A、怪盗-1412

签到题,很明显最多的就是这样连续的排序,方案数就很简单算了
一开始数据好像锅了,气的我一个py党直接当场弃坑不打了。因为数据溢出了……打出负数来了吧……

#include <bits/stdc++.h>
#pragma GCC optimize(2)
#pragma GCC optimize(3)
using namespace std;
#define js ios::sync_with_stdio(false);cin.tie(0); cout.tie(0)
typedef long long ll;
const ll MOD = 1e9 + 7;
inline ll read() { ll s = 0, w = 1; char ch = getchar(); while (ch < 48 || ch > 57) { if (ch == '-') w = -1; ch = getchar(); }    while (ch >= 48 && ch <= 57) s = (s << 1) + (s << 3) + (ch ^ 48), ch = getchar();    return s * w; }
inline void write(ll x) { if (!x) { putchar('0'); return; } char F[200]; ll tmp = x > 0 ? x : -x; if (x < 0)putchar('-');    int cnt = 0;    while (tmp > 0) { F[cnt++] = tmp % 10 + '0';        tmp /= 10; }    while (cnt > 0)putchar(F[--cnt]); }
inline ll gcd(ll x, ll y) { return y ? gcd(y, x % y) : x; }
ll qpow(ll a, ll b) { ll ans = 1;    while (b) { if (b & 1)    ans *= a;        b >>= 1;        a *= a; }    return ans; }    ll qpow(ll a, ll b, ll mod) { ll ans = 1; while (b) { if (b & 1)(ans *= a) %= mod; b >>= 1; (a *= a) %= mod; }return ans % mod; }
inline int lowbit(int x) { return x & (-x); }

int main() {
    int T = read();
    while (T--) {
        ll n = read(), m = read(), k = read();
        printf("%lld\n", n / 2 * m * k * (n - n / 2));
    }
    return 0;
}

B、Dis2

我的思路可能比较落后,一遍建树,对数一次遍历找到节点深度以及直接子节点个数。
那么题目要我们求得就是选定节点,他子节点的直接子节点个数之和,以及父节点直接子节点个数之和减一,在判断深度是不是大于二,大于二累加一。

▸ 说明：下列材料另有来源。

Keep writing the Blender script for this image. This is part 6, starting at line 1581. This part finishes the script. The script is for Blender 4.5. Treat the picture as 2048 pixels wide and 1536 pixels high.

私货、标答写的挺简单,没有奇奇怪怪的数组,安利一波。

#include <bits/stdc++.h>
#pragma GCC optimize(2)
#pragma GCC optimize(3)
using namespace std;
#define js ios::sync_with_stdio(false);cin.tie(0); cout.tie(0)
typedef long long ll;
const ll MOD = 1e9 + 7;
inline ll read() { ll s = 0, w = 1; char ch = getchar(); while (ch < 48 || ch > 57) { if (ch == '-') w = -1; ch = getchar(); }    while (ch >= 48 && ch <= 57) s = (s << 1) + (s << 3) + (ch ^ 48), ch = getchar();    return s * w; }
inline void write(ll x) { if (!x) { putchar('0'); return; } char F[200]; ll tmp = x > 0 ? x : -x; if (x < 0)putchar('-');    int cnt = 0;    while (tmp > 0) { F[cnt++] = tmp % 10 + '0';        tmp /= 10; }    while (cnt > 0)putchar(F[--cnt]); }
inline ll gcd(ll x, ll y) { return y ? gcd(y, x % y) : x; }
ll qpow(ll a, ll b) { ll ans = 1;    while (b) { if (b & 1)    ans *= a;        b >>= 1;        a *= a; }    return ans; }    ll qpow(ll a, ll b, ll mod) { ll ans = 1; while (b) { if (b & 1)(ans *= a) %= mod; b >>= 1; (a *= a) %= mod; }return ans % mod; }
inline int lowbit(int x) { return x & (-x); }

const int N = 2e5 + 7; //节点数
const int M = 2e5 + 7; //路径数
const int INF = 0x3f3f3f3f;
int head[N], tot = 0;//前向星变量
int son[N], ans[N];
int father[N], deep[N];
struct Node {
    //int u; //起点
    //int w; //权值
    int v, next;
} edge[M << 1];

void add(int u, int v) {
    tot++;
    //edge[tot].u = u;
    edge[tot].v = v;
    //edge[tot].w = w;
    edge[tot].next = head[u];
    head[u] = tot;
}

void dfs1(int x, int fa) {
    father[x] = fa;
    deep[x] = deep[fa] + 1;
    int cnt = 0;
    for (int i = head[x]; i; i = edge[i].next) {
        int y = edge[i].v;
        if (y == fa)    continue;
        ++son[x];
        dfs1(y, x);
    }
}

void dfs2(int x, int fa) {
    for (int i = head[x]; i; i = edge[i].next) {
        int y = edge[i].v;
        if (y == fa)    continue;
        ans[x] += son[y];
        dfs2(y, x);
    }
    if (father[x])    ans[x] += son[father[x]] - 1;
    if (deep[x] > 2)    ++ans[x];
}

int main() {
    int n = read();
    for (int i = 1; i < n; ++i) {
        int u = read(), v = read();
        add(u, v); add(v, u);
    }
    dfs1(1, 0);
    dfs2(1, 0);
    for (int i = 1; i <= n; ++i)
        write(ans[i]), putchar(10);
    return 0;
}

C、序列卷积之和

数论……杀我,菜鸡不会推式子怎么办,一个办法要么猜,要么打表,那么就写个四重循环打个系数表吧。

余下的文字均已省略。